**To be done:**
Carry none of the pictures over; write out the complete data exactly.

# START OF Material

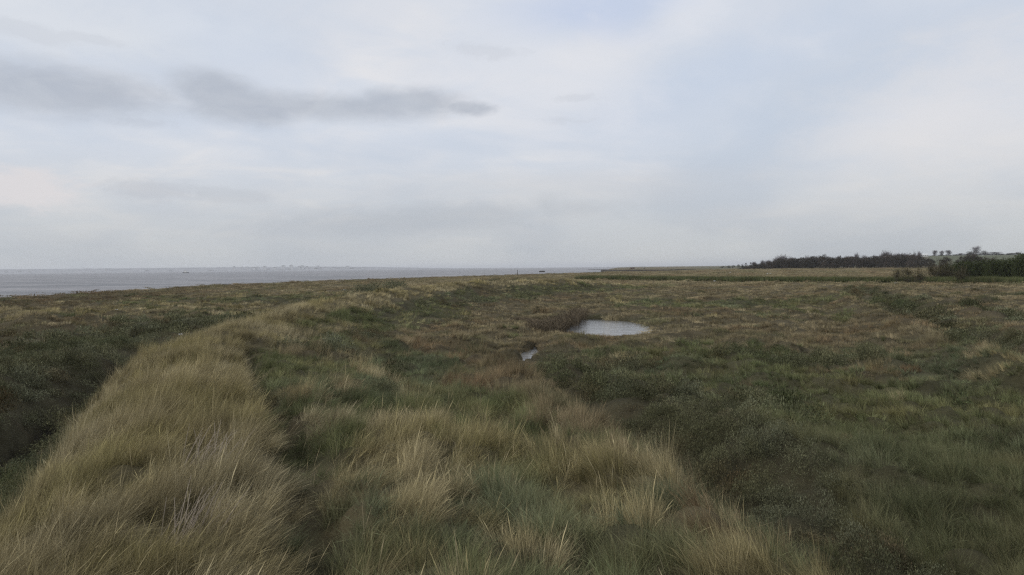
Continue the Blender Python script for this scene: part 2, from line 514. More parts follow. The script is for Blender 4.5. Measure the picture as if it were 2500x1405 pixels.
def veg(x, y):
    """scores of the six kinds at each ground point"""
    rz, d = ridge_z(x, y)
    D = np.hypot(x, y)
    up = sstep(0.15, 0.7, rz - 1.2)
    n = [fbm(x, y, 3.2 + 0.015 * D, 61 + 7 * k, 3, 0.6) for k in range(6)]
    nb = [fbm(x, y, 9.0 + 0.03 * D, 161 + 7 * k, 2) for k in range(6)]
    S = np.zeros((6, len(x)))
    for k in range(6):
        S[k] = 1.05 * n[k] + 1.0 * nb[k]
    left = sstep(2.2, 1.2, d) * up * sstep(-7, -3, d)
    S[0] += 1.7 * left * sstep(150, 60, y) + 0.9 * left
    S[1] += 0.35 * left * sstep(-2.2, -3.8, d)
    mid = up * sstep(1.2, 2.4, d)
    S[0] += mid * (0.72 - 0.09 * np.clip(d - 3, 0, 8)) * sstep(90, 20, y)
    S[1] += mid * (0.68 + 0.05 * np.clip(d - 2, 0, 8))
    S[1] += mid * 0.22 * sstep(34, 22, y)
    S[3] += mid * (0.04 + 0.05 * np.clip(d - 4, 0, 6))
    S[2] += mid * 0.2 * sstep(4, 7, d)
    S[4] += mid * 0.35 * sstep(30, 60, y)
    # right shoulder of the bank
    sh = up * sstep(8, 11, d) * sstep(60, 30, y)
    S[3] += 0.55 * sh * sstep(14, 20, y)
    S[0] += 0.35 * sh * sstep(26, 14, y)
    S[3] += 0.3 * sh
    S[4] += 0.35 * sh
    flat = 1 - up
    # ---- left marsh
    L = flat * sstep(0, -3, d) * (y < 175)
    gd, gs, gt = line_d(x, y, GULLY)
    S[2] += L * 2.3 * sstep(13, 7, gd - 0.05 * y) * sstep(110, 60, y)
    S[2] += L * 0.4 * sstep(120, 40, y)
    S[1] += L * 2.2 * (gs < 0) * sstep(5, 3, gd) * sstep(70, 50, y)
    S[1] += L * 0.9 * (gs > 0) * np.exp(-((gd - 3.6) / 1.6) ** 2) * sstep(70, 50, y)
    sx = np.interp(y, SHORE_Y, SHORE_X)
    sh_ = (x - sx)
    S[3] += 1.1 * sstep(60, 18, sh_) * (D < 900)
    S[4] += L * 0.55 * sstep(45, 70, y) + 0.35 * sstep(60, 100, sh_) * sstep(100, 200, y)
    S[0] += L * 0.55 * sstep(40, 75, y) * sstep(18, 50, sh_)
    S[1] += L * 0.45 * sstep(40, 75, y) * sstep(18, 50, sh_)
    # ---- right marsh
    Rr = flat * sstep(0, 3, d) + (y >= 175)
    Rr = np.clip(Rr, 0, 1)
    S[1] += Rr * (0.9 * sstep(60, 36, y) + 0.1)
    S[2] += Rr * 0.25 * sstep(34, 18, y)
    S[1] += Rr * 0.5 * sstep(20, 12, y)
    S[3] += Rr * (0.45 * sstep(16, 26, y) * sstep(70, 40, y))
    S[4] += Rr * (0.95 * sstep(36, 52, y) + 0.1 * sstep(20, 36, y))
    S[2] -= Rr * 0.5 * sstep(45, 60, y) * (y < 400)
    S[3] -= Rr * 0.1 * sstep(60, 90, y)
    S[3] -= Rr * 0.45 * sstep(7, 11, x) * sstep(60, 48, y)
    S[2] += Rr * 0.10 * sstep(50, 30, y)
    S[0] += Rr * 0.25 * sstep(70, 120, y)
    for px, py, rx, ry, k, a in BLOBS:
        S[k] += a * gb(x, y, px, py, rx, ry)
    ccd, ccs, cct = line_d(x, y, CHANNEL)
    cx_ = ccd * ccs
    S[2] += 2.4 * np.exp(-((cx_ - 1.4) / (1.2 + 0.9 * sstep(13, 22, y))) ** 4) * sstep(42, 33, y)
    S[1] += 0.9 * sstep(2.2, 3.5, cx_) * sstep(30, 18, y)
    S[4] -= 0.6 * sstep(2.2, 3.5, cx_) * sstep(28, 18, y)
    S[3] -= 0.8 * sstep(2.2, 3.5, cx_) * sstep(28, 18, y)
    S[2] -= 1.5 * np.exp(-((cx_ + 2.0) / 1.4) ** 2)
    rimw = np.exp(-((cx_ + 1.9) / 1.5) ** 2) * (y < 42)
    S[3] += 1.3 * rimw * sstep(14, 20, y)
    S[0] += 1.1 * rimw * sstep(20, 13, y)
    S[3] += 0.5 * rimw
    ckd, _, ckt = line_d(x, y, CREEK)
    S[3] += 0.9 * np.exp(-(ckd / 1.6) ** 2)
    S[1] += 0.6 * np.exp(-(ckd / 1.6) ** 2) * (ckt < .5)
    # flanks of the far bank darker than its crest
    fk = sstep(50, 62, y) * (y < 170)
    S[2] += fk * 0.9 * np.exp(-((d - 5.0) / 3.0) ** 2)
    S[1] += fk * 0.5 * np.exp(-((d - 5.0) / 4.0) ** 2)
    S[0] += fk * 4.0 * np.exp(-((d + 0.2) / 2.5) ** 2)
    # pond and creek rims: greener
    pe = np.sqrt(((x - POND_C[0]) / POND_R[0]) ** 2 + ((y - POND_C[1]) / POND_R[1]) ** 2)
    S[4] += 0.8 * np.exp(-((pe - 1.5) / 0.4) ** 2)
    S[2] += 2.0 * np.exp(-((pe - 1.12) / 0.16) ** 2) * sstep(68, 74, y)
    S[3] += 0.8 * np.exp(-((pe - 1.25) / 0.25) ** 2) * sstep(68, 74, y)
    b1, s1, _ = line_d(x, y, BANK_R)
    sd1 = b1 * s1
    b2, s2, _ = line_d(x, y, BANK_R2)
    sd2 = b2 * s2
    S[0] += 1.0 * np.exp(-(sd1 / 1.5) ** 2) + 0.6 * np.exp(-(sd2 / 1.7) ** 2)
    S[4] += 0.9 * np.exp(-(sd1 / 2.0) ** 2) + 0.9 * np.exp(-(sd2 / 2.0) ** 2)
    S[2] += 2.2 * np.exp(-((sd1 - 3.8) / 1.7) ** 2) + 2.0 * np.exp(-((sd2 + 3.6) / 2.2) ** 2)
    S[1] += 0.9 * np.exp(-((sd1 - 5.0) / 2.4) ** 2) + 0.8 * np.exp(-((sd2 + 2.0) / 3.0) ** 2)
    S[4] += 0.8 * sstep(2, 8, sd2) * (y > 30) * (b2 < 200)
    fw = sstep(5, 9, sd1) * sstep(60, 45, sd1) * sstep(28, 40, y) * sstep(190, 150, y)
    S[2] += fw * 2.4 * np.maximum(np.cos(sd1 * 2 * math.pi / 9.0 + 0.8 * fbm(x, y, 12, 77)), 0)
    S[4] += fw * 1.2 * np.maximum(-np.cos(sd1 * 2 * math.pi / 9.0 + 0.8 * fbm(x, y, 12, 77)), 0)
    rd, _, _ = line_d(x, y, REEDS)
    S[5] = -9 + 11.5 * np.exp(-((rd + 0.8 * n[5]) / 4.6) ** 4)
    return S, d, D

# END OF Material

**Task result:**
Continue the Blender Python script for this scene: part 2, from line 514. More parts follow. The script is for Blender 4.5. Measure the picture as if it were 2500x1405 pixels.
def veg(x, y):
    """scores of the six kinds at each ground point"""
    rz, d = ridge_z(x, y)
    D = np.hypot(x, y)
    up = sstep(0.15, 0.7, rz - 1.2)
    n = [fbm(x, y, 3.2 + 0.015 * D, 61 + 7 * k, 3, 0.6) for k in range(6)]
    nb = [fbm(x, y, 9.0 + 0.03 * D, 161 + 7 * k, 2) for k in range(6)]
    S = np.zeros((6, len(x)))
    for k in range(6):
        S[k] = 1.05 * n[k] + 1.0 * nb[k]
    left = sstep(2.2, 1.2, d) * up * sstep(-7, -3, d)
    S[0] += 1.7 * left * sstep(150, 60, y) + 0.9 * left
    S[1] += 0.35 * left * sstep(-2.2, -3.8, d)
    mid = up * sstep(1.2, 2.4, d)
    S[0] += mid * (0.72 - 0.09 * np.clip(d - 3, 0, 8)) * sstep(90, 20, y)
    S[1] += mid * (0.68 + 0.05 * np.clip(d - 2, 0, 8))
    S[1] += mid * 0.22 * sstep(34, 22, y)
    S[3] += mid * (0.04 + 0.05 * np.clip(d - 4, 0, 6))
    S[2] += mid * 0.2 * sstep(4, 7, d)
    S[4] += mid * 0.35 * sstep(30, 60, y)
    # right shoulder of the bank
    sh = up * sstep(8, 11, d) * sstep(60, 30, y)
    S[3] += 0.55 * sh * sstep(14, 20, y)
    S[0] += 0.35 * sh * sstep(26, 14, y)
    S[3] += 0.3 * sh
    S[4] += 0.35 * sh
    flat = 1 - up
    # ---- left marsh
    L = flat * sstep(0, -3, d) * (y < 175)
    gd, gs, gt = line_d(x, y, GULLY)
    S[2] += L * 2.3 * sstep(13, 7, gd - 0.05 * y) * sstep(110, 60, y)
    S[2] += L * 0.4 * sstep(120, 40, y)
    S[1] += L * 2.2 * (gs < 0) * sstep(5, 3, gd) * sstep(70, 50, y)
    S[1] += L * 0.9 * (gs > 0) * np.exp(-((gd - 3.6) / 1.6) ** 2) * sstep(70, 50, y)
    sx = np.interp(y, SHORE_Y, SHORE_X)
    sh_ = (x - sx)
    S[3] += 1.1 * sstep(60, 18, sh_) * (D < 900)
    S[4] += L * 0.55 * sstep(45, 70, y) + 0.35 * sstep(60, 100, sh_) * sstep(100, 200, y)
    S[0] += L * 0.55 * sstep(40, 75, y) * sstep(18, 50, sh_)
    S[1] += L * 0.45 * sstep(40, 75, y) * sstep(18, 50, sh_)
    # ---- right marsh
    Rr = flat * sstep(0, 3, d) + (y >= 175)
    Rr = np.clip(Rr, 0, 1)
    S[1] += Rr * (0.9 * sstep(60, 36, y) + 0.1)
    S[2] += Rr * 0.25 * sstep(34, 18, y)
    S[1] += Rr * 0.5 * sstep(20, 12, y)
    S[3] += Rr * (0.45 * sstep(16, 26, y) * sstep(70, 40, y))
    S[4] += Rr * (0.95 * sstep(36, 52, y) + 0.1 * sstep(20, 36, y))
    S[2] -= Rr * 0.5 * sstep(45, 60, y) * (y < 400)
    S[3] -= Rr * 0.1 * sstep(60, 90, y)
    S[3] -= Rr * 0.45 * sstep(7, 11, x) * sstep(60, 48, y)
    S[2] += Rr * 0.10 * sstep(50, 30, y)
    S[0] += Rr * 0.25 * sstep(70, 120, y)
    for px, py, rx, ry, k, a in BLOBS:
        S[k] += a * gb(x, y, px, py, rx, ry)
    ccd, ccs, cct = line_d(x, y, CHANNEL)
    cx_ = ccd * ccs
    S[2] += 2.4 * np.exp(-((cx_ - 1.4) / (1.2 + 0.9 * sstep(13, 22, y))) ** 4) * sstep(42, 33, y)
    S[1] += 0.9 * sstep(2.2, 3.5, cx_) * sstep(30, 18, y)
    S[4] -= 0.6 * sstep(2.2, 3.5, cx_) * sstep(28, 18, y)
    S[3] -= 0.8 * sstep(2.2, 3.5, cx_) * sstep(28, 18, y)
    S[2] -= 1.5 * np.exp(-((cx_ + 2.0) / 1.4) ** 2)
    rimw = np.exp(-((cx_ + 1.9) / 1.5) ** 2) * (y < 42)
    S[3] += 1.3 * rimw * sstep(14, 20, y)
    S[0] += 1.1 * rimw * sstep(20, 13, y)
    S[3] += 0.5 * rimw
    ckd, _, ckt = line_d(x, y, CREEK)
    S[3] += 0.9 * np.exp(-(ckd / 1.6) ** 2)
    S[1] += 0.6 * np.exp(-(ckd / 1.6) ** 2) * (ckt < .5)
    # flanks of the far bank darker than its crest
    fk = sstep(50, 62, y) * (y < 170)
    S[2] += fk * 0.9 * np.exp(-((d - 5.0) / 3.0) ** 2)
    S[1] += fk * 0.5 * np.exp(-((d - 5.0) / 4.0) ** 2)
    S[0] += fk * 4.0 * np.exp(-((d + 0.2) / 2.5) ** 2)
    # pond and creek rims: greener
    pe = np.sqrt(((x - POND_C[0]) / POND_R[0]) ** 2 + ((y - POND_C[1]) / POND_R[1]) ** 2)
    S[4] += 0.8 * np.exp(-((pe - 1.5) / 0.4) ** 2)
    S[2] += 2.0 * np.exp(-((pe - 1.12) / 0.16) ** 2) * sstep(68, 74, y)
    S[3] += 0.8 * np.exp(-((pe - 1.25) / 0.25) ** 2) * sstep(68, 74, y)
    b1, s1, _ = line_d(x, y, BANK_R)
    sd1 = b1 * s1
    b2, s2, _ = line_d(x, y, BANK_R2)
    sd2 = b2 * s2
    S[0] += 1.0 * np.exp(-(sd1 / 1.5) ** 2) + 0.6 * np.exp(-(sd2 / 1.7) ** 2)
    S[4] += 0.9 * np.exp(-(sd1 / 2.0) ** 2) + 0.9 * np.exp(-(sd2 / 2.0) ** 2)
    S[2] += 2.2 * np.exp(-((sd1 - 3.8) / 1.7) ** 2) + 2.0 * np.exp(-((sd2 + 3.6) / 2.2) ** 2)
    S[1] += 0.9 * np.exp(-((sd1 - 5.0) / 2.4) ** 2) + 0.8 * np.exp(-((sd2 + 2.0) / 3.0) ** 2)
    S[4] += 0.8 * sstep(2, 8, sd2) * (y > 30) * (b2 < 200)
    fw = sstep(5, 9, sd1) * sstep(60, 45, sd1) * sstep(28, 40, y) * sstep(190, 150, y)
    S[2] += fw * 2.4 * np.maximum(np.cos(sd1 * 2 * math.pi / 9.0 + 0.8 * fbm(x, y, 12, 77)), 0)
    S[4] += fw * 1.2 * np.maximum(-np.cos(sd1 * 2 * math.pi / 9.0 + 0.8 * fbm(x, y, 12, 77)), 0)
    rd, _, _ = line_d(x, y, REEDS)
    S[5] = -9 + 11.5 * np.exp(-((rd + 0.8 * n[5]) / 4.6) ** 4)
    return S, d, D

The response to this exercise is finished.